Tilt Nausea is something I have felt from time to time but not all the time. I think it depends where you are sitting on the train and what sections of route. With regards to the route, I feel it more on the twistier sections north of Oxenhome and north of Beattock especially if I have been looking away from the window. The brain does funny things to you when you look up from a phone or book and suddenly become aware that the world around you is at a weird nine degree angle from what your eyes epect to see.
As for the future of Tilting trains - If we take Italy as an example - there are lots of routes where slightly higher speeds are allowed for tilting trains, but the stock is not most people's favourite because it tends to be smaller and more cramped. The older ETR485's feel very tired now and reports that their tilt mechanisms may be disabled are not verified. The newer ETR600's look nicer from the outside, but are more like a Voyager from a passenger point of view. The swiss versions are my favourite of the lot for interior comfort.
There now seems to be an emphesis on building new high speed lines - as much for capacity reasons as well as tilt. The Adriatic route upgrading is an example of that. In the last 15 years, Trenitalia has been running purely non-tilt stock on an almost hourly basis along the Adriatic, where tilting stock could have cut some time - maybe 30 minutes or so off the journey between Bologna and Lecce. The current upgrading works are seeing non-tilt speed limits raised to 200kph in places and the speed limits along those upgraded stretches of line are the same for both tilt and non tilt stock.
Another example is the route from Rome to Bari and Lecce. Currently it is served by ETR485 tilting trains, utilising their 250kph capability on the 300kph Roma to Napoli high speed line as far as Caserta, but once off the high-speed line, the timings between Caserta and Foggia are barely faster than non-tilt stock.

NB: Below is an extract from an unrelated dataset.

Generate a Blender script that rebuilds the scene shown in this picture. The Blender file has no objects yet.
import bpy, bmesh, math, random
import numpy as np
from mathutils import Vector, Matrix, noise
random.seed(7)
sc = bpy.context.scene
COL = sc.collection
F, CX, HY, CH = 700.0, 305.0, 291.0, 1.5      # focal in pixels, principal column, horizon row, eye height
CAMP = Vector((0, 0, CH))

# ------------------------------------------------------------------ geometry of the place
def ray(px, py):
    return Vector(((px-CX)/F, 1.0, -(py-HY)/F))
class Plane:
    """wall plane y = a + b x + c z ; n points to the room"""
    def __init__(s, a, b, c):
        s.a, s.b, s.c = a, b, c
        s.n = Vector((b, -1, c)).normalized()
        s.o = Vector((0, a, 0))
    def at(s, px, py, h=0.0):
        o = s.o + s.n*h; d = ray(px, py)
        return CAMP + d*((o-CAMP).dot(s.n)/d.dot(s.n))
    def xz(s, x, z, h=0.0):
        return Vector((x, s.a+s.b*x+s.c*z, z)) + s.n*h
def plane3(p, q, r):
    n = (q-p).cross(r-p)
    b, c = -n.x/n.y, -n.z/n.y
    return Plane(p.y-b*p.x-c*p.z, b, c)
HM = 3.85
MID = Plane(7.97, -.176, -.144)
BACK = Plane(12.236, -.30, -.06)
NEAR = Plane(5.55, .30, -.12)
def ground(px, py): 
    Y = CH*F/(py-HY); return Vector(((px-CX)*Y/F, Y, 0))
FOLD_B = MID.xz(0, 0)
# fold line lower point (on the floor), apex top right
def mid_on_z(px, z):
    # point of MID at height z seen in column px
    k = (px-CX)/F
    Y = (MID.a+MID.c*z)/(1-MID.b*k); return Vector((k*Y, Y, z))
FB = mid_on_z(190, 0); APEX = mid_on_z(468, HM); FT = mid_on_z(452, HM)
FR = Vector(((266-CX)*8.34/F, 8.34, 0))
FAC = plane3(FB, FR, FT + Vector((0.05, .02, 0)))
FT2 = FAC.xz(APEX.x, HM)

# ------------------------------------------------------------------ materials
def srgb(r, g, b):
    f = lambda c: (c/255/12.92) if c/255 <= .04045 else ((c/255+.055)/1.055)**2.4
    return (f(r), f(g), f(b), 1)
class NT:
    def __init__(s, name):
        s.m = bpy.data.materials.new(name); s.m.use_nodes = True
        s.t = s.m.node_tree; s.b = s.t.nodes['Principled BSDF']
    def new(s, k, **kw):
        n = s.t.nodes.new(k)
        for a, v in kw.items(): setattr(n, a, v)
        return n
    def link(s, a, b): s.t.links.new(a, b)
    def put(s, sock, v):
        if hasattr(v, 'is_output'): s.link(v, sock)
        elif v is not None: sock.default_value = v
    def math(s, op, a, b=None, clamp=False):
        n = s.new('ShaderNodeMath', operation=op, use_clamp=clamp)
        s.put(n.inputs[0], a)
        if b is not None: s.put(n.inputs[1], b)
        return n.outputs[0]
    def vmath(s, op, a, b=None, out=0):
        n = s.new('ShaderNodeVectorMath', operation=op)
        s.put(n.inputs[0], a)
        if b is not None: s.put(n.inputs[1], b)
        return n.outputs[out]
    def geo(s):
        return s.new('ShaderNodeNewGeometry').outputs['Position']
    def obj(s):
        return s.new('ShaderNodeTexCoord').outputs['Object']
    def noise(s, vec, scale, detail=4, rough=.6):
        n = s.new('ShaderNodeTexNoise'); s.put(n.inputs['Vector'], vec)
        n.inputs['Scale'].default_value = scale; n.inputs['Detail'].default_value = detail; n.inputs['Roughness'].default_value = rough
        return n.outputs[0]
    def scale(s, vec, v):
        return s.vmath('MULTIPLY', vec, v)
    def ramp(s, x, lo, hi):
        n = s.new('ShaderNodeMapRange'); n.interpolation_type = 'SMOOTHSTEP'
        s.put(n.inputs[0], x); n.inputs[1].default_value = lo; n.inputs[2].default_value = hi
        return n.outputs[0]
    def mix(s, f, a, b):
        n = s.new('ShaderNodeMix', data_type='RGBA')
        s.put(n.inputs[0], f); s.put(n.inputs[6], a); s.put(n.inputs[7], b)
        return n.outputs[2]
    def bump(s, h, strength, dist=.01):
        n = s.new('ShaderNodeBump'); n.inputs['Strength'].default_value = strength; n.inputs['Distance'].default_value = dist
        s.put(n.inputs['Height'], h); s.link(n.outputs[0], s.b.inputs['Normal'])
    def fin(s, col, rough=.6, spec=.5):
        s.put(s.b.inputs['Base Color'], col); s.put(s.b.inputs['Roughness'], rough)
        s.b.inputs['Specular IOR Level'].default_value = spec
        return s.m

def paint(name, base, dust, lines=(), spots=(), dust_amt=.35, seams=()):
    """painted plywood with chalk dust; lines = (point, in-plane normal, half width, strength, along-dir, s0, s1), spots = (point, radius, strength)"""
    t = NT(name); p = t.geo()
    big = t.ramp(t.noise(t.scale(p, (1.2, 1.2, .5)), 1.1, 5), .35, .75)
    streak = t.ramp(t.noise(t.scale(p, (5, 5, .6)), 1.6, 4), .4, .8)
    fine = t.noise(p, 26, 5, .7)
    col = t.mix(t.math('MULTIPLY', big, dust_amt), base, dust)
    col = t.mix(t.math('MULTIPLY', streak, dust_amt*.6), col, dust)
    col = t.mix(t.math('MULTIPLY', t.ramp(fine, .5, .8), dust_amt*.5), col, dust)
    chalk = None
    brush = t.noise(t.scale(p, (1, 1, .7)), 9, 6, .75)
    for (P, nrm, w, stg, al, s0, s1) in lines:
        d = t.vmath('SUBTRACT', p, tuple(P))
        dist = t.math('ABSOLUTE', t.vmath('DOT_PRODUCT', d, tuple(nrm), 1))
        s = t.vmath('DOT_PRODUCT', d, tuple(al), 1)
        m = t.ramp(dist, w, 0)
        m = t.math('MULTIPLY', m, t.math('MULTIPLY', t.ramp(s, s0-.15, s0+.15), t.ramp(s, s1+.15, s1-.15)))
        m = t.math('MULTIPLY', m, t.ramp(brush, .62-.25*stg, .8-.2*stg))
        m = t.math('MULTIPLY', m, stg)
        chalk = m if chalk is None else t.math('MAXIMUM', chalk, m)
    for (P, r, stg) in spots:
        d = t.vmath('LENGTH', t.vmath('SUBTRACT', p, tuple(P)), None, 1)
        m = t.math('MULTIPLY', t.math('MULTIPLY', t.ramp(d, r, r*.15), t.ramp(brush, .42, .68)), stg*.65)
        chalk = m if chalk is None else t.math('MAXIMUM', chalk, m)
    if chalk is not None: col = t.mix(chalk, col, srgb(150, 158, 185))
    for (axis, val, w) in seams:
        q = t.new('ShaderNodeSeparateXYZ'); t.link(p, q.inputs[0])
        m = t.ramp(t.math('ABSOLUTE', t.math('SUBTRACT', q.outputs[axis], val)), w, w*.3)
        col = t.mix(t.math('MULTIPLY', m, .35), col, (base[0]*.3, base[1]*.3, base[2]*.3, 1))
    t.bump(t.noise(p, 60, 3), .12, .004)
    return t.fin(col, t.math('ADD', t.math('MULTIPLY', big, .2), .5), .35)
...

This is mainly due to the fact that CAserta to Foggia is mainly a single track route with lots of passing places and the requirement for pathing time to allow for passing trains in both directions. The line is busy nowadays as Trenitalia are also competing with Italo who run at least two services a day, plus regional services from Benevento to Caserta and Naples.
Once back on double track from Foggia to Bari, the non-tilt journey times are programmed only a couple of mins slower than ETR485 timings. And from Bari to Brindisi and Lecce , there are no tilt speed enhancements. But here again the future is non-tilt because Trenitalia are building a new route across the mountains from Napoli / Caserta to Foggia, and enhancing the rest of Foggia to Lecce for as much 200kph non-tilt as possible. So the future for tilt in - Italy is very much approaching the buffers too.
I'm not sure anyone in Europe expolited tilting trains for frequency and journey times as Virgin trains did on the WCML. But the Virgin XC part of it never really exploited tilt to the maximum, and in one way that is a shame. it would have been interesting to see what could have been possible using tilt on XC especially as it might possibly have improved speeds in Scotland Cornwall, and on the middle bit from Doncaster to Derby.
It probably never helped the cause that Voyagers only offered 6 degree tilt and that limited the potential speed improvements. And the fact that the market doesn't demand end-to end journey time reductions. London to Glasgow competed with the air market. Penzance to Aberdeen doesn't seem to. On XC, the emphasis is connecting the cities in the middle.